Para Ricardo Lacerda de Melo, professor do departamento de economia da Universidade Federal de Sergipe (UFS), o desempenho para países como Chile e Colômbia mostra o esforço das montadoras em conquistar novos mercados. "São as montadoras tentando ocupar capacidade ociosa com produção para exportação, embora a maior parte dos veículos ainda seja para a Argentina", diz ele.

O esforço se reflete também no superávit da balança brasileira no comércio de automóveis de passageiros. No primeiro quadrimestre, aponta Melo, o saldo positivo de US$ 1,26 bilhão ficou bem acima do superávit de US$ 530 milhões de igual período de 2016.

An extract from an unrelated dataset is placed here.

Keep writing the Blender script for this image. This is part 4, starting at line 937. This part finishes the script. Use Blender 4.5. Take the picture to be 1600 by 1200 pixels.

O ex-secretário de comércio exterior e sócio da Barral M Jorge, Welber Barral, lembra que há uma recuperação, mas o Brasil já exportou volumes muito maiores de automóveis há cerca de 20 anos, quando o país era uma plataforma de exportação.

No decorrer das últimas duas décadas, porém, diz ele, o Brasil perdeu competitividade não só por conta de idas e vindas do câmbio, como pelo próprio custo de produção e pelo avanço dos acordos regionais, dos quais o país não participou.

O que se vê agora, diz o ex-secretário de comércio exterior, é mais uma reação ao momento de crise da economia doméstica. A exportação vem crescendo, pondera ele, mas ela é muito pequena perto da capacidade de produção brasileira. A Argentina, destaca ele, é o principal destino por conta das produções complementares mantidas pelas montadoras. Os argentinos compram automóveis e autopeças que depois serão montadas e revendidas ao Brasil. Em relação ao México, as montadoras têm aproveitado para embarcar modelos mais baratos. Com a Colômbia, a expectativa é de que um acordo automotivo entre os dois países entre em vigor. O esforço de embarcar do setor deve se manter, avalia, pelos próximos dois anos. "Nesse período a demanda doméstica ainda será pequena para a capacidade de produção brasileira, que aumentou bastante por conta de incentivos como o Inovar Auto."

 

 

Valor econômico, v. 17, n. 4251, 10/05/2017. Brasil, p. A3.